Recorded data >>
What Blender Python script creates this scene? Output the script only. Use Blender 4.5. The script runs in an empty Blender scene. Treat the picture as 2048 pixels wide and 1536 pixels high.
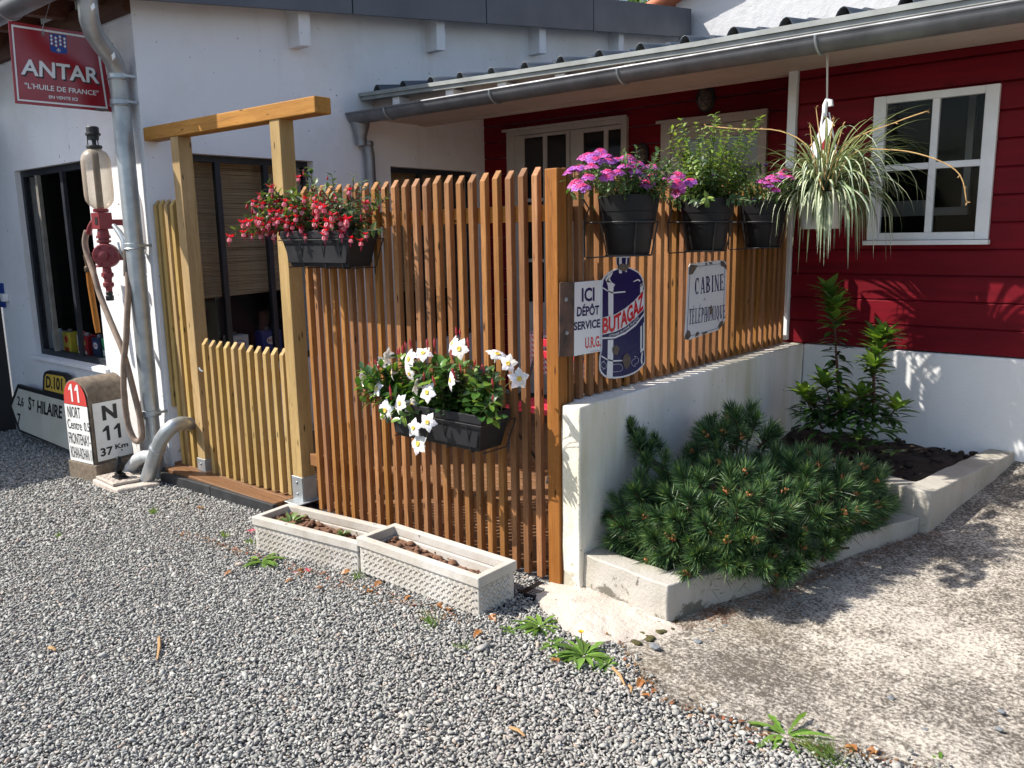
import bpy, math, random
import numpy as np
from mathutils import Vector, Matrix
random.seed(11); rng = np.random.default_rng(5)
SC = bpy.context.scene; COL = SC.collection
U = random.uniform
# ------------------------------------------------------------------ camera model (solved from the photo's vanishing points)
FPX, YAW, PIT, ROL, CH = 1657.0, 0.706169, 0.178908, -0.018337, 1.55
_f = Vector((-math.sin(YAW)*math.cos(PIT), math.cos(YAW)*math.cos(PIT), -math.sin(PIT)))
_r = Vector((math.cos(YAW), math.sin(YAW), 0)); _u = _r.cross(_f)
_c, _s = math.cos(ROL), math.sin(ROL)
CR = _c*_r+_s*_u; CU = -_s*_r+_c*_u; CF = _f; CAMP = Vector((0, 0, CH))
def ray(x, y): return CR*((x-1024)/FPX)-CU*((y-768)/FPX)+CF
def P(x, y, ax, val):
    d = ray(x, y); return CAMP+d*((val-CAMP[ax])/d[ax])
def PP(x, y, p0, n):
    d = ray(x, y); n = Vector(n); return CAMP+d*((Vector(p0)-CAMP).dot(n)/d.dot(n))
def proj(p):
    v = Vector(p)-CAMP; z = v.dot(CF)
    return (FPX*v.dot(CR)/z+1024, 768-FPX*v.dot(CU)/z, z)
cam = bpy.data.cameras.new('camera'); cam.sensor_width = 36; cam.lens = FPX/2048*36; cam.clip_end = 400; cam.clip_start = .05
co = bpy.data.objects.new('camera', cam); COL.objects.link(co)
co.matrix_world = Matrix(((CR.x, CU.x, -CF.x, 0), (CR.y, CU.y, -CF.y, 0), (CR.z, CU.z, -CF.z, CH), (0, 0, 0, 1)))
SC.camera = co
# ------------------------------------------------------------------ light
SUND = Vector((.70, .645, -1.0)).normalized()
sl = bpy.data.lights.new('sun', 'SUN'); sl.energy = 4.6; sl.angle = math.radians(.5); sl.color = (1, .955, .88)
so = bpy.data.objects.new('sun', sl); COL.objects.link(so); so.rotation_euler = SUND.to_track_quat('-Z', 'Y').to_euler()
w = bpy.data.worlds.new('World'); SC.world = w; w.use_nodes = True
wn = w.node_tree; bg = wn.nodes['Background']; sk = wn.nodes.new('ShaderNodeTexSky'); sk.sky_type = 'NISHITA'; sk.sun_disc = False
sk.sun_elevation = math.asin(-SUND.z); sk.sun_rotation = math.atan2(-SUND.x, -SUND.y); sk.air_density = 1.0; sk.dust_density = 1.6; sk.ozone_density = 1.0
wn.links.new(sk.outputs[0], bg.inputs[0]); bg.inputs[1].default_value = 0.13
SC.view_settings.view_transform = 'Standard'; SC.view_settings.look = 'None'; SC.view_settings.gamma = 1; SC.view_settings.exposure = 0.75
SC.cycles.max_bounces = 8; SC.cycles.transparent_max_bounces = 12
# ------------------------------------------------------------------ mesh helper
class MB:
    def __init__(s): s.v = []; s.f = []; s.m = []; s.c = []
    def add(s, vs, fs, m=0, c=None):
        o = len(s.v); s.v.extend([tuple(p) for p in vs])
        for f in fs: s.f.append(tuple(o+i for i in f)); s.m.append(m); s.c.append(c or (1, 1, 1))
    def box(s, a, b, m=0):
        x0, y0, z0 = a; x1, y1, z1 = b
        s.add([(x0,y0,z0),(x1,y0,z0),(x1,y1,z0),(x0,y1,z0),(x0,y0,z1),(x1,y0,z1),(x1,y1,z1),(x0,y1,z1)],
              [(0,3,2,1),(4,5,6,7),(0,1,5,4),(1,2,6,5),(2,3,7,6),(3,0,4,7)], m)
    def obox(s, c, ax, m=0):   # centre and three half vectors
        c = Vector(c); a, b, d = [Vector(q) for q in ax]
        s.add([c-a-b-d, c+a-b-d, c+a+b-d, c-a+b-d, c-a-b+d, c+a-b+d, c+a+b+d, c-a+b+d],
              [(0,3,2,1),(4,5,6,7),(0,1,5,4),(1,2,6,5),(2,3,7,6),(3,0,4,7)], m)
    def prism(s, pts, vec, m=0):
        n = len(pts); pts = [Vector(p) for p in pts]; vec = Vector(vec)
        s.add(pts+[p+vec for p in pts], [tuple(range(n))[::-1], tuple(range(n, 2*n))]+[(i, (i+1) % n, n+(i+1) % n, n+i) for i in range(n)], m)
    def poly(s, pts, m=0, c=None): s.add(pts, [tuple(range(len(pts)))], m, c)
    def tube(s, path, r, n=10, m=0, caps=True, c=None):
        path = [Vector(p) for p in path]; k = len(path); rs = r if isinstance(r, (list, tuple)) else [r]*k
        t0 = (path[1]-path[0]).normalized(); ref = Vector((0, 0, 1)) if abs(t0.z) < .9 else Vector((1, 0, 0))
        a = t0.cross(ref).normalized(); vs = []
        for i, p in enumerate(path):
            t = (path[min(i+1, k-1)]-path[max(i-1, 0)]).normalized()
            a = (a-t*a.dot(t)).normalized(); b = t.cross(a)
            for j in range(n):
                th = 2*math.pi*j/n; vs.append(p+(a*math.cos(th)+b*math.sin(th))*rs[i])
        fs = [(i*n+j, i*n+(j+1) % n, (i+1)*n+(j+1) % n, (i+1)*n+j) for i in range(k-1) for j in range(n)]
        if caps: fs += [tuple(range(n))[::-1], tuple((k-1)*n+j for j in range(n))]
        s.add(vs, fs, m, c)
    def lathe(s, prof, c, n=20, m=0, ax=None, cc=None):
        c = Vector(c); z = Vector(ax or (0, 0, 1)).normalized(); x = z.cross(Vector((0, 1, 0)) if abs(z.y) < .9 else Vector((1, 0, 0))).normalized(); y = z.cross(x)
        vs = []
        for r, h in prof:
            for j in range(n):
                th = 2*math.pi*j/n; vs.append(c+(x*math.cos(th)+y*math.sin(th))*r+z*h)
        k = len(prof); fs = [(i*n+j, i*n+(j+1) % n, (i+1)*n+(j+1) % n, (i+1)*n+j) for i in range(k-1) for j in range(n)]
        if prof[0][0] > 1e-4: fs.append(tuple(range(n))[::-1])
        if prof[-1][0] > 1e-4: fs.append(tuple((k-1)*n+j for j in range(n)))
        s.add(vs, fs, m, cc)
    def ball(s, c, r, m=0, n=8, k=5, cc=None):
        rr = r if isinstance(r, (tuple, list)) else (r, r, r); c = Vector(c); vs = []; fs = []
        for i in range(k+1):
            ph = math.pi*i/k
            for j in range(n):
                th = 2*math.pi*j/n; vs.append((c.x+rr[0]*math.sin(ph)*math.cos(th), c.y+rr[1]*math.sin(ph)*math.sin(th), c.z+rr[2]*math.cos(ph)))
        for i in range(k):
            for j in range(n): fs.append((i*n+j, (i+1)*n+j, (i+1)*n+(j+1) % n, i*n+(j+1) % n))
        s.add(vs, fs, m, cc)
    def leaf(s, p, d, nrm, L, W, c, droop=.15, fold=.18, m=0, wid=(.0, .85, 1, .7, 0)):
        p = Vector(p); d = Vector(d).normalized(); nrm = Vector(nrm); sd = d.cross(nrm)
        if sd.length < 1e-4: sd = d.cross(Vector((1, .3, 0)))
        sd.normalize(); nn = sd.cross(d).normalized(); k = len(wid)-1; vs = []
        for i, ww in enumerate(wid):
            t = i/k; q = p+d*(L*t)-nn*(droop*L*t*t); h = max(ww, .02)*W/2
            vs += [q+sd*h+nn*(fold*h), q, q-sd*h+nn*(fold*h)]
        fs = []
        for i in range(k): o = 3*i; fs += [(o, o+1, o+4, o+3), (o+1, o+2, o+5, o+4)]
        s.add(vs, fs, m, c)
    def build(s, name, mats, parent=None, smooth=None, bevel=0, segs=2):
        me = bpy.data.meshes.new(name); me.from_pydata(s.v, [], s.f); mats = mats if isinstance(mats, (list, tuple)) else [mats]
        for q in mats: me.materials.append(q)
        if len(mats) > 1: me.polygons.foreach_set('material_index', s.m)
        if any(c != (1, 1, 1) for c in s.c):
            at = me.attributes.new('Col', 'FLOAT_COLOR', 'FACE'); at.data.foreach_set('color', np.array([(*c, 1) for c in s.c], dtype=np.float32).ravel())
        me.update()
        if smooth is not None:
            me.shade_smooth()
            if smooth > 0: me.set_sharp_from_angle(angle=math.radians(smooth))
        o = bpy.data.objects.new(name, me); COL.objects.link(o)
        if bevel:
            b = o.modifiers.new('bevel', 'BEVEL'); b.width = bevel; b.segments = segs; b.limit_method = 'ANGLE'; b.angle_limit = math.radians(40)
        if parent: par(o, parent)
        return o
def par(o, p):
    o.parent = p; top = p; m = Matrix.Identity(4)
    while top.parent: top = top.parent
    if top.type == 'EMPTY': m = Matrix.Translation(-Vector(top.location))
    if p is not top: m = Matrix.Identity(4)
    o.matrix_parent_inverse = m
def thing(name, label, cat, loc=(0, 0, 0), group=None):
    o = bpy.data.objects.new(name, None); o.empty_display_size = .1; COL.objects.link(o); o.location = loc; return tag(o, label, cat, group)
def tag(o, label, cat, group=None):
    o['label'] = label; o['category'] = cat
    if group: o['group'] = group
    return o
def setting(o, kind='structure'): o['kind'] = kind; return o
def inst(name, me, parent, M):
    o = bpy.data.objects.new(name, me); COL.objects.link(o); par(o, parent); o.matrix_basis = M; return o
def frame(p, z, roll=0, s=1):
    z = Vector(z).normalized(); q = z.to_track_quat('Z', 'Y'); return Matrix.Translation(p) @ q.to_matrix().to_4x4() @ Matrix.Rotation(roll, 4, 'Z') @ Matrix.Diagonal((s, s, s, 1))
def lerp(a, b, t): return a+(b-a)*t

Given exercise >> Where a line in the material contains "scene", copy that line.

Answer >>
What Blender Python script creates this scene? Output the script only. Use Blender 4.5. The script runs in an empty Blender scene. Treat the picture as 2048 pixels wide and 1536 pixels high.
SC = bpy.context.scene; COL = SC.collection